**Task statement**.
Only the lines from the start of the data to the line containing "return 768+F_PX*d.dot(CR)/z, 512-F_PX*d.dot(CU)/z", both included, should be output, exactly and without pictures.

**Records shown**.
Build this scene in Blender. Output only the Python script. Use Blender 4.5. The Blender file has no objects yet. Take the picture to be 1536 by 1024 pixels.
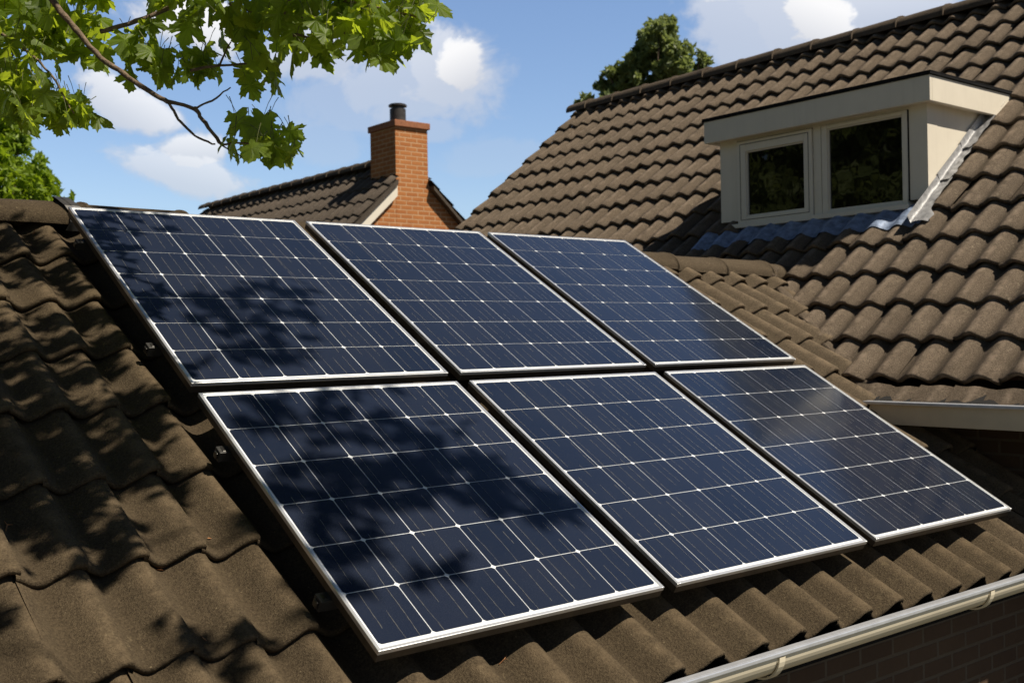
import bpy, bmesh, math, random
import numpy as np
from mathutils import Vector, Matrix, noise as mn
random.seed(7); rng = np.random.default_rng(7)
R = math.radians
scene = bpy.context.scene
COL = scene.collection

# ------------------------------------------------------------------ camera
F_PX = 1658.42                                   # focal length for a 1536 px wide frame
YAW, PITCH, ROLL = R(50.7738), R(-0.01284), R(-1.07607)
CAM = Vector((-1.42045, -2.26861, 0.7384))
_v = Vector((math.cos(YAW)*math.cos(PITCH), math.sin(YAW)*math.cos(PITCH), math.sin(PITCH)))
_r = Vector((math.sin(YAW), -math.cos(YAW), 0)); _u = _r.cross(_v)
CR = math.cos(ROLL)*_r + math.sin(ROLL)*_u; CU = -math.sin(ROLL)*_r + math.cos(ROLL)*_u; CV = _v
cd = bpy.data.cameras.new('camera'); cam = bpy.data.objects.new('camera', cd); COL.objects.link(cam)
cd.sensor_width = 36; cd.lens = F_PX/1536*36; cd.clip_start = 0.05; cd.clip_end = 3000
cam.matrix_world = Matrix(((CR.x, CU.x, -CV.x, CAM.x), (CR.y, CU.y, -CV.y, CAM.y), (CR.z, CU.z, -CV.z, CAM.z), (0, 0, 0, 1)))
cd.dof.use_dof = True; cd.dof.focus_distance = 3.4; cd.dof.aperture_fstop = 6.5
scene.camera = cam
def ray(x, y): return CV + CR*((x-768)/F_PX) - CU*((y-512)/F_PX)
def at(x, y, d): return CAM + ray(x, y)*d
def px(P):
    d = Vector(P)-CAM; z = d.dot(CV)
    return 768+F_PX*d.dot(CR)/z, 512-F_PX*d.dot(CU)/z

# ------------------------------------------------------------------ light
SUN = Vector((0.27, -0.50, 0.82)).normalized()
EL = math.asin(SUN.z); AZ = math.atan2(SUN.y, SUN.x)
sl = bpy.data.lights.new('sun', 'SUN'); sl.energy = 5.0; sl.angle = R(0.9); sl.color = (1.0, 0.91, 0.77)
so = bpy.data.objects.new('sun', sl); COL.objects.link(so); so.rotation_euler = SUN.to_track_quat('Z', 'Y').to_euler()
so.location = SUN*30
scene.view_settings.view_transform = 'Standard'; scene.view_settings.look = 'None'
scene.view_settings.gamma = 1; scene.view_settings.exposure = 0.25
scene.render.engine = 'CYCLES'
scene.cycles.max_bounces = 8; scene.cycles.use_denoising = True
scene.cycles.sample_clamp_indirect = 4

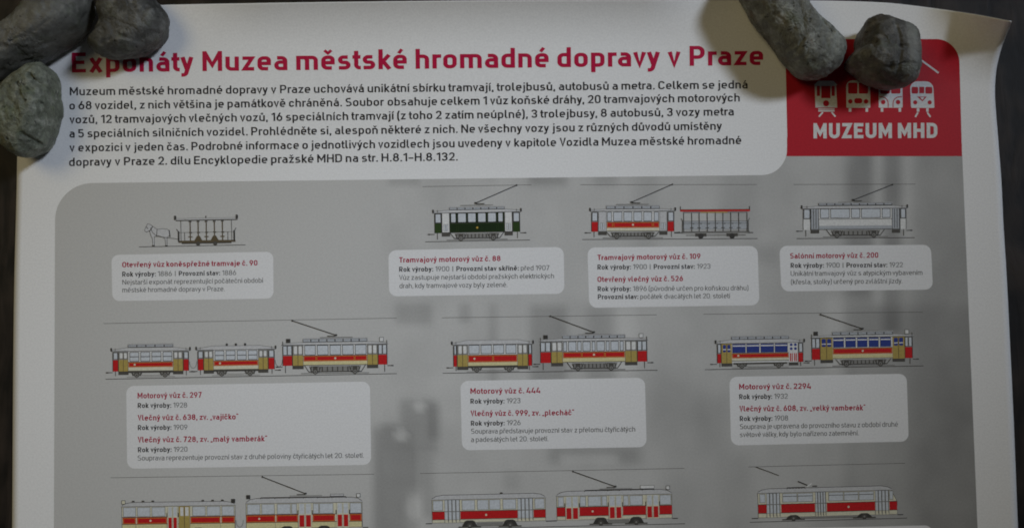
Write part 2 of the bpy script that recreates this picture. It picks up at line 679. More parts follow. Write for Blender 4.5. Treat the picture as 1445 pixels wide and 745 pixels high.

**Solution below**.
Build this scene in Blender. Output only the Python script. Use Blender 4.5. The Blender file has no objects yet. Take the picture to be 1536 by 1024 pixels.
import bpy, bmesh, math, random
import numpy as np
from mathutils import Vector, Matrix, noise as mn
random.seed(7); rng = np.random.default_rng(7)
R = math.radians
scene = bpy.context.scene
COL = scene.collection

# ------------------------------------------------------------------ camera
F_PX = 1658.42                                   # focal length for a 1536 px wide frame
YAW, PITCH, ROLL = R(50.7738), R(-0.01284), R(-1.07607)
CAM = Vector((-1.42045, -2.26861, 0.7384))
_v = Vector((math.cos(YAW)*math.cos(PITCH), math.sin(YAW)*math.cos(PITCH), math.sin(PITCH)))
_r = Vector((math.sin(YAW), -math.cos(YAW), 0)); _u = _r.cross(_v)
CR = math.cos(ROLL)*_r + math.sin(ROLL)*_u; CU = -math.sin(ROLL)*_r + math.cos(ROLL)*_u; CV = _v
cd = bpy.data.cameras.new('camera'); cam = bpy.data.objects.new('camera', cd); COL.objects.link(cam)
cd.sensor_width = 36; cd.lens = F_PX/1536*36; cd.clip_start = 0.05; cd.clip_end = 3000
cam.matrix_world = Matrix(((CR.x, CU.x, -CV.x, CAM.x), (CR.y, CU.y, -CV.y, CAM.y), (CR.z, CU.z, -CV.z, CAM.z), (0, 0, 0, 1)))
cd.dof.use_dof = True; cd.dof.focus_distance = 3.4; cd.dof.aperture_fstop = 6.5
scene.camera = cam
def ray(x, y): return CV + CR*((x-768)/F_PX) - CU*((y-512)/F_PX)
def at(x, y, d): return CAM + ray(x, y)*d
def px(P):
    d = Vector(P)-CAM; z = d.dot(CV)
    return 768+F_PX*d.dot(CR)/z, 512-F_PX*d.dot(CU)/z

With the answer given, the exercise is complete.